Write the data out again exactly, with no pictures.

*DATA SECTION*
----------------

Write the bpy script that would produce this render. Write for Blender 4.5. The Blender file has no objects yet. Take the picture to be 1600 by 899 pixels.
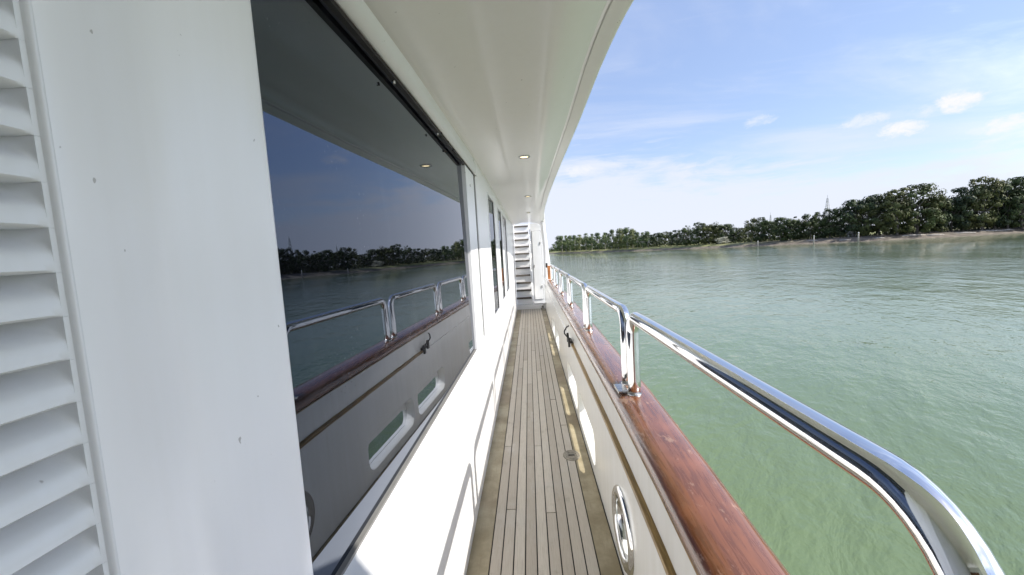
import bpy, bmesh, math, random
from mathutils import Vector, Matrix
R = math.radians
sc = bpy.context.scene
col = sc.collection

# ------------------------------------------------------------------ camera
cam = bpy.data.cameras.new('camera'); cam.sensor_width = 36.0; cam.lens = 36 * 620 / 1600
cam.clip_start = 0.02; cam.clip_end = 6000
co = bpy.data.objects.new('camera', cam); col.objects.link(co); sc.camera = co
Yc = Vector((26, 56.5, -620)).normalized(); a = R(3.1)
up = Vector((-math.sin(a), math.cos(a), 0)); Zc = (up - Yc * up.dot(Yc)).normalized(); Xc = Yc.cross(Zc)
co.matrix_world = Matrix.Translation((0, 0, 1.5)) @ Matrix((Xc, Yc, Zc)).to_4x4()

# ------------------------------------------------------------------ light
SUN_AZ = 19.0      # degrees from +X towards -Y (starboard, slightly behind)
SUN_EL = 43.4
EXPOSURE = 1.5
SKY = 0.085
SUN = 2.5
sd = Vector((math.cos(R(SUN_EL)) * math.cos(R(SUN_AZ)), -math.cos(R(SUN_EL)) * math.sin(R(SUN_AZ)), math.sin(R(SUN_EL))))
sl = bpy.data.lights.new('sun', 'SUN'); sl.energy = SUN; sl.angle = R(0.55); sl.color = (1, .955, .88)
so = bpy.data.objects.new('sun', sl); col.objects.link(so); so.location = (30, -10, 40)
so.rotation_euler = sd.to_track_quat('Z', 'Y').to_euler()
sc.view_settings.view_transform = 'Standard'; sc.view_settings.look = 'None'
sc.view_settings.exposure = EXPOSURE; sc.view_settings.gamma = 1; sc.view_settings.use_curve_mapping = False

class NT:
    """small helper round a node tree"""
    def __init__(s, t): s.t = t; t.nodes.clear()
    def n(s, ty, **kw):
        nd = s.t.nodes.new(ty)
        for k, v in kw.items(): setattr(nd, k, v)
        return nd
    def l(s, o, i): s.t.links.new(o, i)
    def put(s, inp, v):
        if hasattr(v, 'is_output'): s.l(v, inp)
        else: inp.default_value = v
    def math(s, op, a, b=0.0, c=0.0, clamp=False):
        m = s.n('ShaderNodeMath', operation=op, use_clamp=clamp)
        s.put(m.inputs[0], a); s.put(m.inputs[1], b); s.put(m.inputs[2], c)
        return m.outputs[0]
    def vm(s, op, a, b=(0, 0, 0)):
        m = s.n('ShaderNodeVectorMath', operation=op); s.put(m.inputs[0], a); s.put(m.inputs[1], b)
        return m
    def ramp(s, f, a, b, x=0.0, y=1.0, smooth=True):
        m = s.n('ShaderNodeMapRange', interpolation_type='SMOOTHSTEP' if smooth else 'LINEAR')
        s.put(m.inputs[0], f); s.put(m.inputs[1], a); s.put(m.inputs[2], b); s.put(m.inputs[3], x); s.put(m.inputs[4], y)
        return m.outputs[0]
    def noise(s, v, scale, detail=4, rough=.5, dist=0):
        m = s.n('ShaderNodeTexNoise'); s.put(m.inputs['Vector'], v); m.inputs['Scale'].default_value = scale
        m.inputs['Detail'].default_value = detail; m.inputs['Roughness'].default_value = rough; m.inputs['Distortion'].default_value = dist
        return m.outputs[0]
    def mix(s, f, a, b, blend='MIX'):
        m = s.n('ShaderNodeMix', data_type='RGBA', blend_type=blend)
        s.put(m.inputs[0], f); s.put(m.inputs[6], a if hasattr(a, 'is_output') else (*a, 1)[:4]); s.put(m.inputs[7], b if hasattr(b, 'is_output') else (*b, 1)[:4])
        return m.outputs[2]
    def scale(s, v, sc_):
        return s.vm('MULTIPLY', v, sc_).outputs[0]

# ------------------------------------------------------------------ sky
w = bpy.data.worlds.new('World'); sc.world = w; w.use_nodes = True
t = NT(w.node_tree)
sky = t.n('ShaderNodeTexSky', sky_type='NISHITA', sun_disc=False)
sky.sun_elevation = R(SUN_EL); sky.sun_rotation = R(90 + SUN_AZ); sky.air_density = 1.0; sky.dust_density = 0.6; sky.ozone_density = 1.5
tc = t.n('ShaderNodeTexCoord'); d = tc.outputs['Generated']
sep = t.n('ShaderNodeSeparateXYZ'); t.l(d, sep.inputs[0]); el = sep.outputs[2]
# thin high veil: noise on a plane high above
inv = t.math('DIVIDE', 1.0, t.math('ADD', t.math('MAXIMUM', el, 0.0), 0.10))
pl = t.n('ShaderNodeCombineXYZ'); t.l(t.math('MULTIPLY', sep.outputs[0], inv), pl.inputs[0]); t.l(t.math('MULTIPLY', sep.outputs[1], inv), pl.inputs[1])
pv = t.scale(pl.outputs[0], (.55, 1.0, 1))
n1 = t.noise(pv, 1.1, 7, .58, .6)
n2 = t.noise(t.scale(pl.outputs[0], (.5, 1.3, 1)), 3.4, 6, .6, .9)
veil = t.math('ADD', t.math('MULTIPLY', t.ramp(n1, .42, .72), .55), t.math('MULTIPLY', t.ramp(n2, .5, .8), .18))
# ragged milky bank of cloud low over the horizon, thicker towards the bow
n3 = t.noise(t.scale(d, (2.2, 2.2, 9.0)), 2.1, 8, .62, .8)
n4 = t.noise(t.scale(d, (3, 3, 22.0)), 2.6, 7, .6, .6)
bias = t.math('ADD', t.ramp(el, .36, .04, -.36, .30, smooth=False), t.ramp(sep.outputs[0], .75, .1, -.10, .07))
lowm = t.ramp(t.math('ADD', t.math('ADD', t.math('MULTIPLY', n3, .65), t.math('MULTIPLY', n4, .35)), bias), .44, .70)
veil = t.math('MULTIPLY', veil, t.ramp(el, 1.0, .25, .45, 1.0))
hz = t.ramp(el, .11, -.02)
m = t.math('MAXIMUM', t.math('MAXIMUM', veil, t.math('MULTIPLY', lowm, .92)), t.math('MULTIPLY', hz, .75), clamp=True)
skyc = t.mix(.45, t.mix(1.0, sky.outputs[0], (1.0, .93, .86), 'MULTIPLY'), (1.85, 2.45, 4.3))
glow = t.ramp(t.vm('DOT_PRODUCT', d, tuple(sd)).outputs['Value'], .38, .98, 1.0, 5.0)    # thin cloud is brighter towards the sun
cl = t.vm('SCALE', (3.5, 3.7, 4.25)); t.l(glow, cl.inputs['Scale'])
c1 = t.mix(m, skyc, cl.outputs[0])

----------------

*ANSWER TO THE TASK*
Write the bpy script that would produce this render. Write for Blender 4.5. The Blender file has no objects yet. Take the picture to be 1600 by 899 pixels.
import bpy, bmesh, math, random
from mathutils import Vector, Matrix
R = math.radians
sc = bpy.context.scene
col = sc.collection

# ------------------------------------------------------------------ camera
cam = bpy.data.cameras.new('camera'); cam.sensor_width = 36.0; cam.lens = 36 * 620 / 1600
cam.clip_start = 0.02; cam.clip_end = 6000
co = bpy.data.objects.new('camera', cam); col.objects.link(co); sc.camera = co
Yc = Vector((26, 56.5, -620)).normalized(); a = R(3.1)
up = Vector((-math.sin(a), math.cos(a), 0)); Zc = (up - Yc * up.dot(Yc)).normalized(); Xc = Yc.cross(Zc)
co.matrix_world = Matrix.Translation((0, 0, 1.5)) @ Matrix((Xc, Yc, Zc)).to_4x4()

# ------------------------------------------------------------------ light
SUN_AZ = 19.0      # degrees from +X towards -Y (starboard, slightly behind)
SUN_EL = 43.4
EXPOSURE = 1.5
SKY = 0.085
SUN = 2.5
sd = Vector((math.cos(R(SUN_EL)) * math.cos(R(SUN_AZ)), -math.cos(R(SUN_EL)) * math.sin(R(SUN_AZ)), math.sin(R(SUN_EL))))
sl = bpy.data.lights.new('sun', 'SUN'); sl.energy = SUN; sl.angle = R(0.55); sl.color = (1, .955, .88)
so = bpy.data.objects.new('sun', sl); col.objects.link(so); so.location = (30, -10, 40)
so.rotation_euler = sd.to_track_quat('Z', 'Y').to_euler()
sc.view_settings.view_transform = 'Standard'; sc.view_settings.look = 'None'
sc.view_settings.exposure = EXPOSURE; sc.view_settings.gamma = 1; sc.view_settings.use_curve_mapping = False

class NT:
    """small helper round a node tree"""
    def __init__(s, t): s.t = t; t.nodes.clear()
    def n(s, ty, **kw):
        nd = s.t.nodes.new(ty)
        for k, v in kw.items(): setattr(nd, k, v)
        return nd
    def l(s, o, i): s.t.links.new(o, i)
    def put(s, inp, v):
        if hasattr(v, 'is_output'): s.l(v, inp)
        else: inp.default_value = v
    def math(s, op, a, b=0.0, c=0.0, clamp=False):
        m = s.n('ShaderNodeMath', operation=op, use_clamp=clamp)
        s.put(m.inputs[0], a); s.put(m.inputs[1], b); s.put(m.inputs[2], c)
        return m.outputs[0]
    def vm(s, op, a, b=(0, 0, 0)):
        m = s.n('ShaderNodeVectorMath', operation=op); s.put(m.inputs[0], a); s.put(m.inputs[1], b)
        return m
    def ramp(s, f, a, b, x=0.0, y=1.0, smooth=True):
        m = s.n('ShaderNodeMapRange', interpolation_type='SMOOTHSTEP' if smooth else 'LINEAR')
        s.put(m.inputs[0], f); s.put(m.inputs[1], a); s.put(m.inputs[2], b); s.put(m.inputs[3], x); s.put(m.inputs[4], y)
        return m.outputs[0]
    def noise(s, v, scale, detail=4, rough=.5, dist=0):
        m = s.n('ShaderNodeTexNoise'); s.put(m.inputs['Vector'], v); m.inputs['Scale'].default_value = scale
        m.inputs['Detail'].default_value = detail; m.inputs['Roughness'].default_value = rough; m.inputs['Distortion'].default_value = dist
        return m.outputs[0]
    def mix(s, f, a, b, blend='MIX'):
        m = s.n('ShaderNodeMix', data_type='RGBA', blend_type=blend)
        s.put(m.inputs[0], f); s.put(m.inputs[6], a if hasattr(a, 'is_output') else (*a, 1)[:4]); s.put(m.inputs[7], b if hasattr(b, 'is_output') else (*b, 1)[:4])
        return m.outputs[2]
    def scale(s, v, sc_):
        return s.vm('MULTIPLY', v, sc_).outputs[0]

# ------------------------------------------------------------------ sky
w = bpy.data.worlds.new('World'); sc.world = w; w.use_nodes = True
t = NT(w.node_tree)
sky = t.n('ShaderNodeTexSky', sky_type='NISHITA', sun_disc=False)
sky.sun_elevation = R(SUN_EL); sky.sun_rotation = R(90 + SUN_AZ); sky.air_density = 1.0; sky.dust_density = 0.6; sky.ozone_density = 1.5
tc = t.n('ShaderNodeTexCoord'); d = tc.outputs['Generated']
sep = t.n('ShaderNodeSeparateXYZ'); t.l(d, sep.inputs[0]); el = sep.outputs[2]
# thin high veil: noise on a plane high above
inv = t.math('DIVIDE', 1.0, t.math('ADD', t.math('MAXIMUM', el, 0.0), 0.10))
pl = t.n('ShaderNodeCombineXYZ'); t.l(t.math('MULTIPLY', sep.outputs[0], inv), pl.inputs[0]); t.l(t.math('MULTIPLY', sep.outputs[1], inv), pl.inputs[1])
pv = t.scale(pl.outputs[0], (.55, 1.0, 1))
n1 = t.noise(pv, 1.1, 7, .58, .6)
n2 = t.noise(t.scale(pl.outputs[0], (.5, 1.3, 1)), 3.4, 6, .6, .9)
veil = t.math('ADD', t.math('MULTIPLY', t.ramp(n1, .42, .72), .55), t.math('MULTIPLY', t.ramp(n2, .5, .8), .18))
# ragged milky bank of cloud low over the horizon, thicker towards the bow
n3 = t.noise(t.scale(d, (2.2, 2.2, 9.0)), 2.1, 8, .62, .8)
n4 = t.noise(t.scale(d, (3, 3, 22.0)), 2.6, 7, .6, .6)
bias = t.math('ADD', t.ramp(el, .36, .04, -.36, .30, smooth=False), t.ramp(sep.outputs[0], .75, .1, -.10, .07))
lowm = t.ramp(t.math('ADD', t.math('ADD', t.math('MULTIPLY', n3, .65), t.math('MULTIPLY', n4, .35)), bias), .44, .70)
veil = t.math('MULTIPLY', veil, t.ramp(el, 1.0, .25, .45, 1.0))
hz = t.ramp(el, .11, -.02)
m = t.math('MAXIMUM', t.math('MAXIMUM', veil, t.math('MULTIPLY', lowm, .92)), t.math('MULTIPLY', hz, .75), clamp=True)
skyc = t.mix(.45, t.mix(1.0, sky.outputs[0], (1.0, .93, .86), 'MULTIPLY'), (1.85, 2.45, 4.3))
glow = t.ramp(t.vm('DOT_PRODUCT', d, tuple(sd)).outputs['Value'], .38, .98, 1.0, 5.0)    # thin cloud is brighter towards the sun
cl = t.vm('SCALE', (3.5, 3.7, 4.25)); t.l(glow, cl.inputs['Scale'])
c1 = t.mix(m, skyc, cl.outputs[0])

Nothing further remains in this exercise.